Bayern’in rahat kazanacağını düşünüyordum ama Fiorentina beni yine bir Şampiyonlar Ligi maçında yanılttı. İtalya’daki maça bu hakem kararlarının da etkisiyle daha ayrı bir konsantrasyon ile çıkacaklardır. Tur bence ortada.

22 Ekim 2009 Perşembe

Şampiyonlar Ligi'nde Çarşamba'dan Kalanlar


Şampiyonlar Liginde Salı gollü geçmişti, Çarşamba da bol kartlı geçti. Biri Beşiktaş maçında olmak üzere sekiz maçta 6 kırmızı kart gösterildi, bunların ikisi Bordeaux – Bayern Münich maçında çıktı. Ev sahibi iki de penaltı kaçırdı, Ciani ilk golü kendi kalesine attıktan sonra beraberliği getiren isim olmuş. Grupta namağlup lider Bordeaux, Bayern Münich’in işi iyice zorlaştı.

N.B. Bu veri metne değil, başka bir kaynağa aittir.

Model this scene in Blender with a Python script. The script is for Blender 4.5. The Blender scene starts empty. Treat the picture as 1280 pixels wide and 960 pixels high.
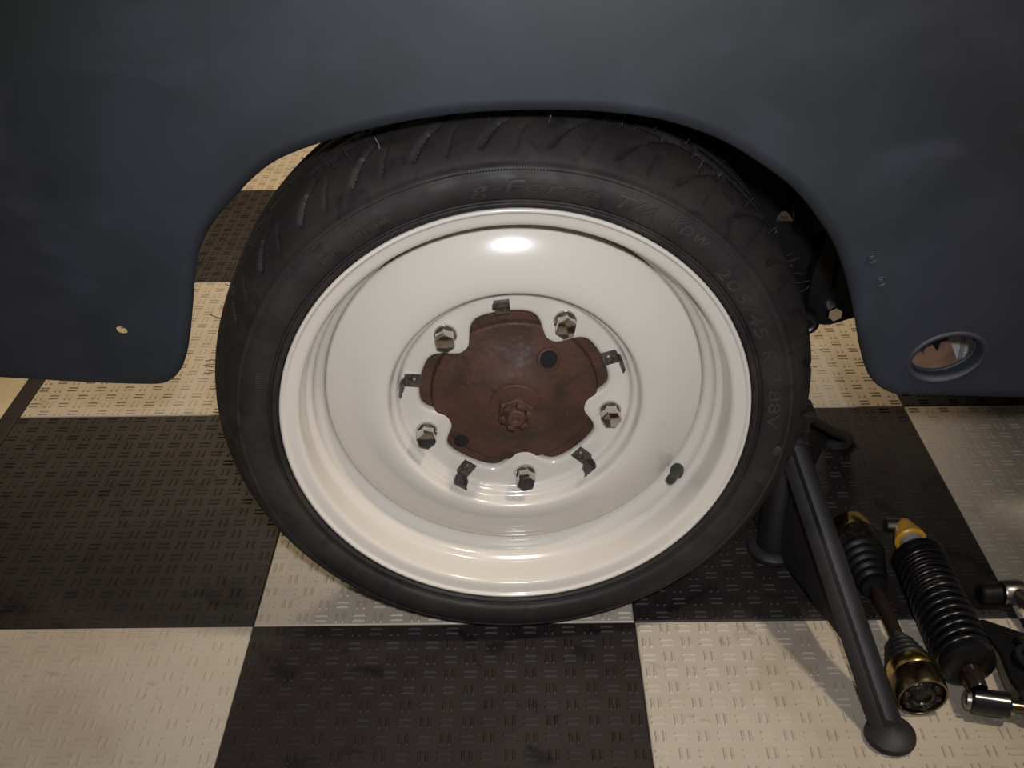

Manchester United Beşiktaş’a çalıştı. Maçı izleyemedim ama özetlerden anladığım kadarıyla İnönü’deki maça benzer bir mücadele olmuş. Valencia’nın golü güzel ama benim aklımda daha çok yer eden pozisyon ise aynı oyuncunun direkten dönen şutu oldu. Öncesinde harika bir paslaşma var, videosunu bulursam bloga koyarım.

Gecenin bombası Bernabeu’da patladı, Milan geri düşmesine rağmen maçı Pato’nun son anlarda attığı golle kazandı. Dida’nın yediği ilk gol çok komik, jenerik olur. Casillas da ıslak zemini hesaplayamayınca boşa çıkıp hatalı bir gol yedi. Milan’ın bir de verilmeyen golü var, o pozisyon sonrası Raul’un yaptıkları ona pek yakışmamış. Maçı da Milan orta sahası çekip almış, Seedorf ve özellikle Ambrosini’nin gol paslarını bir kez daha izleyin. Muhteşem. Pirlo’nun golüne ise yorum yapmaya zaten gerek yok, sadece o golün Casillas gibi bir kaleciye atıldığını tekrar vurgulamak gerekiyor.

Chelsea Atletico Madrid’i çok rahat geçti, Lampard da attığı golle kulüp tarihinin en golcü 5 oyuncusu arasına girmiş. Kalou inanılmaz goller kaçırmış, hele boş kaleye auta attığı bir top var ki o da jenerik olabilir. Yine de ilk iki golü atıp maçı çözen isim de o olmuş.

Hulk hayallerimin Fenerbahçe forveti. Blogda daha önce kısaca ondan bahsetmiştik, bu adamı çok beğeniyorum. Dün de iki gol attı, goller dışında özetlerde gördüğüm her Porto hücumunda da onun imzası vardı.